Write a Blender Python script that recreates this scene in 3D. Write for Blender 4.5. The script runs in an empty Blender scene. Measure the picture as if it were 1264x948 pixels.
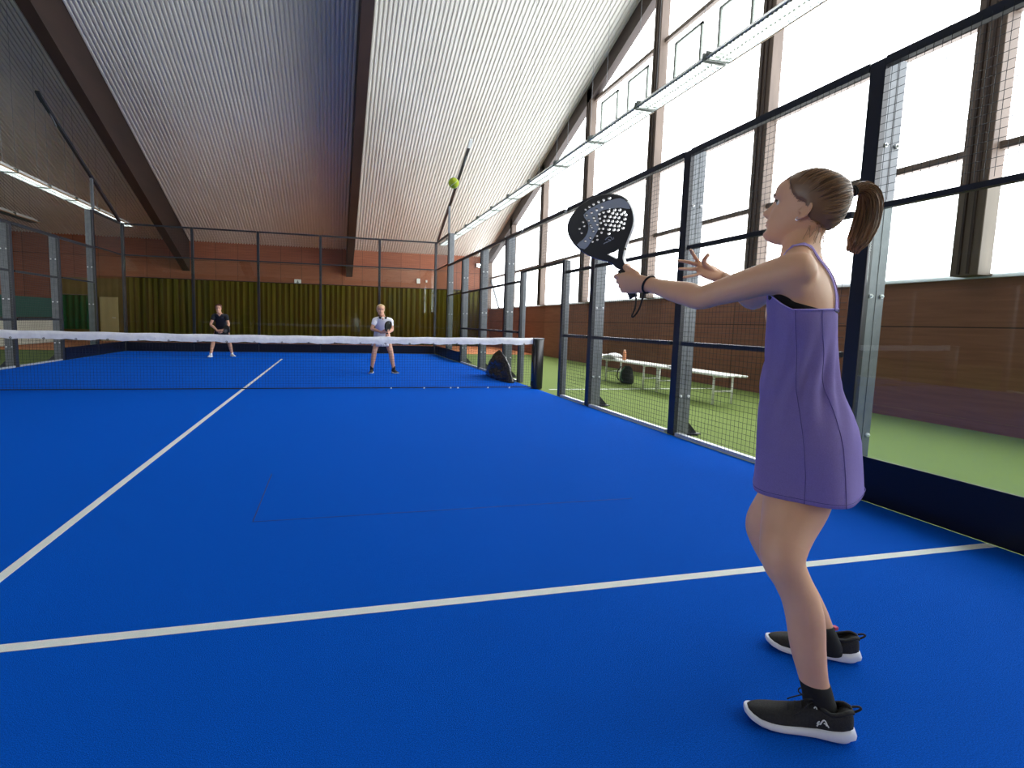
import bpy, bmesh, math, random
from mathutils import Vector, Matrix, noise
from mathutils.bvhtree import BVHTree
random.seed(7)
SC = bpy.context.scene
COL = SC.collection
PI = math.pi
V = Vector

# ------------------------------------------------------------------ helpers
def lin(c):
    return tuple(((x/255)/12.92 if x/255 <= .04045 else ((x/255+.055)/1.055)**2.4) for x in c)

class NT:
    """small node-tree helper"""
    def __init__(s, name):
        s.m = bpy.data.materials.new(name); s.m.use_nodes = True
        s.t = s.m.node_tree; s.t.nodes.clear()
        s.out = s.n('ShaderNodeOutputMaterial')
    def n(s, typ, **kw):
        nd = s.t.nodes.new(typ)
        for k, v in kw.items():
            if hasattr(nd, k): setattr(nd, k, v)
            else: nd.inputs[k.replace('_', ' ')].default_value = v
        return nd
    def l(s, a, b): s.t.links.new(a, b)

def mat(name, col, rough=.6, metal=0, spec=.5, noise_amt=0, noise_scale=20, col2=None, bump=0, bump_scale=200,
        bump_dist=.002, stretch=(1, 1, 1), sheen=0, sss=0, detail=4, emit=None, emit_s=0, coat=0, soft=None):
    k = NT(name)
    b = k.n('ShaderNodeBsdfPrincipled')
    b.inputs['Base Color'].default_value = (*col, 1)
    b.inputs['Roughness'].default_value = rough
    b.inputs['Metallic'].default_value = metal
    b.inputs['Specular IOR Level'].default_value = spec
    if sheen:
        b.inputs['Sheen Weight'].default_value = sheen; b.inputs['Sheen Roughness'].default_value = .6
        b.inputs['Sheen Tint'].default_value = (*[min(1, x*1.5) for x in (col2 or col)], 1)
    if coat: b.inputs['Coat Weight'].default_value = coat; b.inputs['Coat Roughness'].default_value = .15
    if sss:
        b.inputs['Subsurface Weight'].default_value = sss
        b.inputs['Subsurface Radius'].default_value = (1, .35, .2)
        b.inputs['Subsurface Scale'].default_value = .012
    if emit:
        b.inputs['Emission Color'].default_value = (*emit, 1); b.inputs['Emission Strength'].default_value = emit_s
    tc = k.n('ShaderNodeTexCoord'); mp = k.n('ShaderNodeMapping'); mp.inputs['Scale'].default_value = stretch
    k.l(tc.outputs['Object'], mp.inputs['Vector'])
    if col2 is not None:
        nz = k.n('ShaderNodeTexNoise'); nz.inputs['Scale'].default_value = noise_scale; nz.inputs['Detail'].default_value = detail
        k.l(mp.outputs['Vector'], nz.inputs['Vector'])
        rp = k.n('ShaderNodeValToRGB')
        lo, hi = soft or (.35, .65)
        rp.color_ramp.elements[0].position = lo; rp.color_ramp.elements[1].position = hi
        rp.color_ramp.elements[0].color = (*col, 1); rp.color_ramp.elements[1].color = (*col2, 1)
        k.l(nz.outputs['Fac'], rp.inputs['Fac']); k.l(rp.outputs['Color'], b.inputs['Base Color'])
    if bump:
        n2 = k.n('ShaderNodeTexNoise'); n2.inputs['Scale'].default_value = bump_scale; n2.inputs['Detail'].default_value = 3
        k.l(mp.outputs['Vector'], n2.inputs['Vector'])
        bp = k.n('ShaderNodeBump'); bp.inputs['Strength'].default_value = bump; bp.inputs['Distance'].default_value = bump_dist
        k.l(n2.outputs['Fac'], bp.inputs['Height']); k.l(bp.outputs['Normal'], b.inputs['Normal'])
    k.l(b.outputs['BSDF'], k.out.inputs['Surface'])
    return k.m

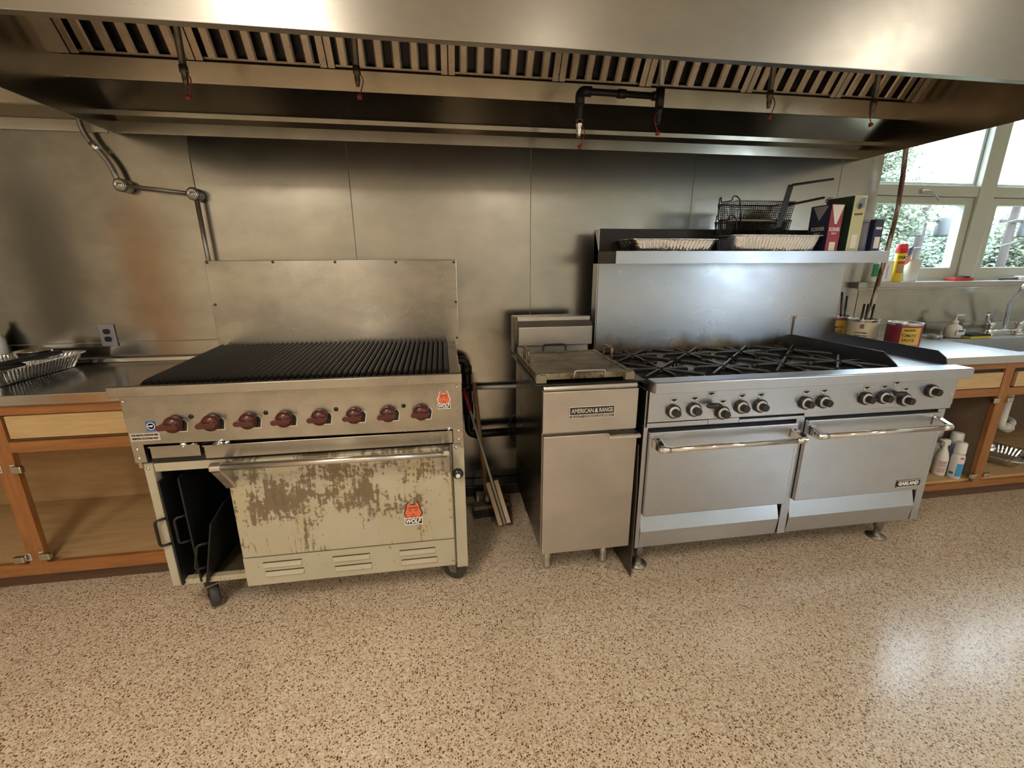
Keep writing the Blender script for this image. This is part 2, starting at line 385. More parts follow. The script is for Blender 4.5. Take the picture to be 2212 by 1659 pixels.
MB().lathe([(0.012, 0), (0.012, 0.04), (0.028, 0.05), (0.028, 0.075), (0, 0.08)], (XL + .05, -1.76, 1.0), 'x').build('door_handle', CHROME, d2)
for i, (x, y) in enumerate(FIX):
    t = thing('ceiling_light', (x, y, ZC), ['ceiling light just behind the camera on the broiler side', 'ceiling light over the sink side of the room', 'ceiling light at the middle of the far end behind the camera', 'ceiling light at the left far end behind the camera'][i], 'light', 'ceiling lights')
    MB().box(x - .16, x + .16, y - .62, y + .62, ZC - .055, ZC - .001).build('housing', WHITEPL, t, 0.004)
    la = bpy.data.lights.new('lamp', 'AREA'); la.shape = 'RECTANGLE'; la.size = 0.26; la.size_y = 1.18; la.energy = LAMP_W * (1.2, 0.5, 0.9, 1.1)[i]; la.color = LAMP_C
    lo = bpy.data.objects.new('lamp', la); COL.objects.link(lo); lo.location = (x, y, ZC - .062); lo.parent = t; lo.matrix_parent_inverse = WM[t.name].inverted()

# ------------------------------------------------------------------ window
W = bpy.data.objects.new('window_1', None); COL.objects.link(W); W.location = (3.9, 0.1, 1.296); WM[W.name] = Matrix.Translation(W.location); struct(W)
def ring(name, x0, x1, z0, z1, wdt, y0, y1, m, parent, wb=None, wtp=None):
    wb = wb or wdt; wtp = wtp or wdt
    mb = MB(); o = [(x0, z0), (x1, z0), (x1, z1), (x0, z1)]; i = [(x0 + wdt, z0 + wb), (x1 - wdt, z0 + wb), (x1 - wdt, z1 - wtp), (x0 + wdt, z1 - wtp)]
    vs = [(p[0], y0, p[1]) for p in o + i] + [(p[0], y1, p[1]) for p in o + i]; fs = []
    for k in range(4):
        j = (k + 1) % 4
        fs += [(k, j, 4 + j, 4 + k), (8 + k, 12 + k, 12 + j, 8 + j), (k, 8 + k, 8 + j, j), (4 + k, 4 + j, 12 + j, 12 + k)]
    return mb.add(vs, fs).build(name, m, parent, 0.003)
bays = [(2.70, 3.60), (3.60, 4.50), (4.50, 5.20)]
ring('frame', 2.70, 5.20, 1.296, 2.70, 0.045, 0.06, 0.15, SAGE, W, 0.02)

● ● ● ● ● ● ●

§ TASK:
Please extract exactly the lines of the data, from the first through the line containing "return tuple(((x/255)/12.92 if", and add no pictures to the copy.

§ OUTPUT FOR THIS TASK:
Write a Blender Python script that recreates this scene in 3D. Write for Blender 4.5. The script runs in an empty Blender scene. Measure the picture as if it were 1264x948 pixels.
import bpy, bmesh, math, random
from mathutils import Vector, Matrix, noise
from mathutils.bvhtree import BVHTree
random.seed(7)
SC = bpy.context.scene
COL = SC.collection
PI = math.pi
V = Vector

# ------------------------------------------------------------------ helpers
def lin(c):
    return tuple(((x/255)/12.92 if x/255 <= .04045 else ((x/255+.055)/1.055)**2.4) for x in c)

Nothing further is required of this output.